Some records
════════════════════

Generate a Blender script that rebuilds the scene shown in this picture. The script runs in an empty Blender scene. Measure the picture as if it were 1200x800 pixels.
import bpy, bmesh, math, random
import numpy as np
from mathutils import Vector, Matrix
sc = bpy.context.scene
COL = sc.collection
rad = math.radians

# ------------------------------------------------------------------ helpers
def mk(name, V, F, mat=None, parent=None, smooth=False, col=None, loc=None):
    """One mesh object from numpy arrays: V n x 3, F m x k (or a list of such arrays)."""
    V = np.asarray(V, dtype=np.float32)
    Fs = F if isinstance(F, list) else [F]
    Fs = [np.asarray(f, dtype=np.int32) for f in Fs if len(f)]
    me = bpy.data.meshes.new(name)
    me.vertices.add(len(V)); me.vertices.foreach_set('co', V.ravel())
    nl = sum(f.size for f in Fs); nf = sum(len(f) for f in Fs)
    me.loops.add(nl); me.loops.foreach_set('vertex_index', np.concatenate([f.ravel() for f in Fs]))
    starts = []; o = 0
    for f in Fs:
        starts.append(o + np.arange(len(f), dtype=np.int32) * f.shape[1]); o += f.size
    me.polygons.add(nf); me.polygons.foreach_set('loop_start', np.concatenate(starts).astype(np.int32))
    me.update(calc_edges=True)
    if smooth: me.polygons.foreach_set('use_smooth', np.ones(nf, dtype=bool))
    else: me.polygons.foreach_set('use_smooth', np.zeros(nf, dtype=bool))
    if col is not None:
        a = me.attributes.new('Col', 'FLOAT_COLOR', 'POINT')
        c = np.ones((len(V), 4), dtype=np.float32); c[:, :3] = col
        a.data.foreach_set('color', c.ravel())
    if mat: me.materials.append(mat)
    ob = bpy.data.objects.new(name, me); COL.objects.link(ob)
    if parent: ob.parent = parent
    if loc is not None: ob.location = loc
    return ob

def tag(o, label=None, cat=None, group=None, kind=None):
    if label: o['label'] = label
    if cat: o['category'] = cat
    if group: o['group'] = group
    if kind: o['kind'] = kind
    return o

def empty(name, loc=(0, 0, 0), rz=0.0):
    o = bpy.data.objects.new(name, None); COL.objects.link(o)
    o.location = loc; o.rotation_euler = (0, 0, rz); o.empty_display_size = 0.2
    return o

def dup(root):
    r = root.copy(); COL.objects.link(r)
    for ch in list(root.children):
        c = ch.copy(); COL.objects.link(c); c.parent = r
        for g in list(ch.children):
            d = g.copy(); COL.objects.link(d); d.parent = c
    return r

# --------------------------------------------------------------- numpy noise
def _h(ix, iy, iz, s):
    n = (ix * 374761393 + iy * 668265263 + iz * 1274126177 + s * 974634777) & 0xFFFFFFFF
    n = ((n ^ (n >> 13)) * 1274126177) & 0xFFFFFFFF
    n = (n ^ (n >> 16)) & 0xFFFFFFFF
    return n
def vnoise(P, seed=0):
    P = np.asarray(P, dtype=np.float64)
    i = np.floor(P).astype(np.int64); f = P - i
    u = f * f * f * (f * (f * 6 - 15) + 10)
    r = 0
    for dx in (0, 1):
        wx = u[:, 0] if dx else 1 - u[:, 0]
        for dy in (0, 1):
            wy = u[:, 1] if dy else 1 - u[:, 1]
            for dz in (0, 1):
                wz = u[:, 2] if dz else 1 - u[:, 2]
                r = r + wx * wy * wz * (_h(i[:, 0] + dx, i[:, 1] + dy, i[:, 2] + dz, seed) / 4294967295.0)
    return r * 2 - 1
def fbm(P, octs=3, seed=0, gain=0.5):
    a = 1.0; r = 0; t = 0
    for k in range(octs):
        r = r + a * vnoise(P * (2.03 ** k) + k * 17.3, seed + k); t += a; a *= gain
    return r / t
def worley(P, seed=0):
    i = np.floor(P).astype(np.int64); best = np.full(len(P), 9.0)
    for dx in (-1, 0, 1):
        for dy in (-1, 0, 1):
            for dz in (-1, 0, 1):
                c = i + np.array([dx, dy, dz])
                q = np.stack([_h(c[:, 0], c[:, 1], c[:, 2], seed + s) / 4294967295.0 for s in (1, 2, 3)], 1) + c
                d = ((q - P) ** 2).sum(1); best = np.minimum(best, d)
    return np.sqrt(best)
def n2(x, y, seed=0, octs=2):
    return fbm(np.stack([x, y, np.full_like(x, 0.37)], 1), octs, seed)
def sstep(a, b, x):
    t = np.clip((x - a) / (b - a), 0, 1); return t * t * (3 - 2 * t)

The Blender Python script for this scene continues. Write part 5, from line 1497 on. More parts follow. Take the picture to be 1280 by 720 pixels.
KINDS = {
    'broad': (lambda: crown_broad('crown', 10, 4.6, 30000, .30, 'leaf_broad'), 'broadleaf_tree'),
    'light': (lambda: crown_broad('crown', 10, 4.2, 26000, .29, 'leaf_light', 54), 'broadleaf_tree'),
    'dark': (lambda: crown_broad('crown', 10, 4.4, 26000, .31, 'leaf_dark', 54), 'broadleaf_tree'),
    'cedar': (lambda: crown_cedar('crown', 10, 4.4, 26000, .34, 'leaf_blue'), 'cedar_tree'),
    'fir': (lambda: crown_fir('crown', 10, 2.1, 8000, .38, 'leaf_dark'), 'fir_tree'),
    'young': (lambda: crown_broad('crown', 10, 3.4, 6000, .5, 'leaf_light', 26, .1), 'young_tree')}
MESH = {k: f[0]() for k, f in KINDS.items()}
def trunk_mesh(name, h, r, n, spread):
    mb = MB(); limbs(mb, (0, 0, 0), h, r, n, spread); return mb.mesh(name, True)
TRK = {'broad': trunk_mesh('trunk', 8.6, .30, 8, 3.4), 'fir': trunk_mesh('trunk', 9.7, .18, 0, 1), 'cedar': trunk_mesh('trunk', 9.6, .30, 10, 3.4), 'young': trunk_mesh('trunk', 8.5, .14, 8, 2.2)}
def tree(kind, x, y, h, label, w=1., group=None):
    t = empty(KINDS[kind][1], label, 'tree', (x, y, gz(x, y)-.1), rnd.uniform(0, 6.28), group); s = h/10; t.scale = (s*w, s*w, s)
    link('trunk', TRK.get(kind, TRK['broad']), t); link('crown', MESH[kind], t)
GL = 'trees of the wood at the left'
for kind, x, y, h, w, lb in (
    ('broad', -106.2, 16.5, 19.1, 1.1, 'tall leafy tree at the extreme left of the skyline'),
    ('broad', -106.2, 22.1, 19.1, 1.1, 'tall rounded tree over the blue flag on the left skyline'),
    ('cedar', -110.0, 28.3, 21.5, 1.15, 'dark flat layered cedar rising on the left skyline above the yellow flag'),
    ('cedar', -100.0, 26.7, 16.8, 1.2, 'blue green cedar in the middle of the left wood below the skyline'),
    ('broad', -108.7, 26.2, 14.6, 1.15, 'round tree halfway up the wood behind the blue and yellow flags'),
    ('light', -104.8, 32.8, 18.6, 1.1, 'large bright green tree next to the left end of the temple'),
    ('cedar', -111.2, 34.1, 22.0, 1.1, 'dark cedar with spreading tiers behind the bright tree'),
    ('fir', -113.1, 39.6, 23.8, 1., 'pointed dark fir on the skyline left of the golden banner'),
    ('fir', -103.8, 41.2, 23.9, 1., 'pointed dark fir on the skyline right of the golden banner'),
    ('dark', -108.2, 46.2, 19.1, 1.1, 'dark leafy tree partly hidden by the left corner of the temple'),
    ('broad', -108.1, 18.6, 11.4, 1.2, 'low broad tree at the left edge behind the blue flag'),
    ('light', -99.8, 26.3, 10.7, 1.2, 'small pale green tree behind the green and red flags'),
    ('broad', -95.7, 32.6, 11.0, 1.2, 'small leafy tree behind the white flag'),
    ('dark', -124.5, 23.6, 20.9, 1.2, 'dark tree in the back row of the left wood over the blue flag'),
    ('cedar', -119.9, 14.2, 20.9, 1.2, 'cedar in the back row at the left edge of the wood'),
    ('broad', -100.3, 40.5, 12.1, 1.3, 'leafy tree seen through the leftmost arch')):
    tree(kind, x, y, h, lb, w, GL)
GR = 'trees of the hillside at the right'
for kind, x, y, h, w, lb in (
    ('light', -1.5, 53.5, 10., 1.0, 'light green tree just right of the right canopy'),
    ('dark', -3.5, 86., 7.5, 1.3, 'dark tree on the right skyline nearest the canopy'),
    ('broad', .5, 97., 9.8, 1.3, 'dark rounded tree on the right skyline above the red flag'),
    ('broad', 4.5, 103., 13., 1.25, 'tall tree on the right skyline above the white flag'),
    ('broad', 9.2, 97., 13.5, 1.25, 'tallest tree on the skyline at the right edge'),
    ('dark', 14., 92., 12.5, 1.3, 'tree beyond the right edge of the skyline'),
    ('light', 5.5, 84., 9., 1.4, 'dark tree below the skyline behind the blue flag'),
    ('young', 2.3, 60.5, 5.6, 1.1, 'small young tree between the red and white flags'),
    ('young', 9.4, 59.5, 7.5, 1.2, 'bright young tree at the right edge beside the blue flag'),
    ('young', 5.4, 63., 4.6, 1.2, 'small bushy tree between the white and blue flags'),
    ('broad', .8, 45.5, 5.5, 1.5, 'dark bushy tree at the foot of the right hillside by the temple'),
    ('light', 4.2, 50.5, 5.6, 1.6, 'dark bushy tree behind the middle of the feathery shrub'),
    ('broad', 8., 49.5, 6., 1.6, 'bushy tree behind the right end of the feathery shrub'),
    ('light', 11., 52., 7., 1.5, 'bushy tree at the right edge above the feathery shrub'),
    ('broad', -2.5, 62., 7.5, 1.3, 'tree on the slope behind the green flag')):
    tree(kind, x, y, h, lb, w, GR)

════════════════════

• Exercise goal
Go through the material and copy out every line with "from" in it.

• Solved problem
from mathutils import Vector, Matrix
    """One mesh object from numpy arrays: V n x 3, F m x k (or a list of such arrays)."""
The Blender Python script for this scene continues. Write part 5, from line 1497 on. More parts follow. Take the picture to be 1280 by 720 pixels.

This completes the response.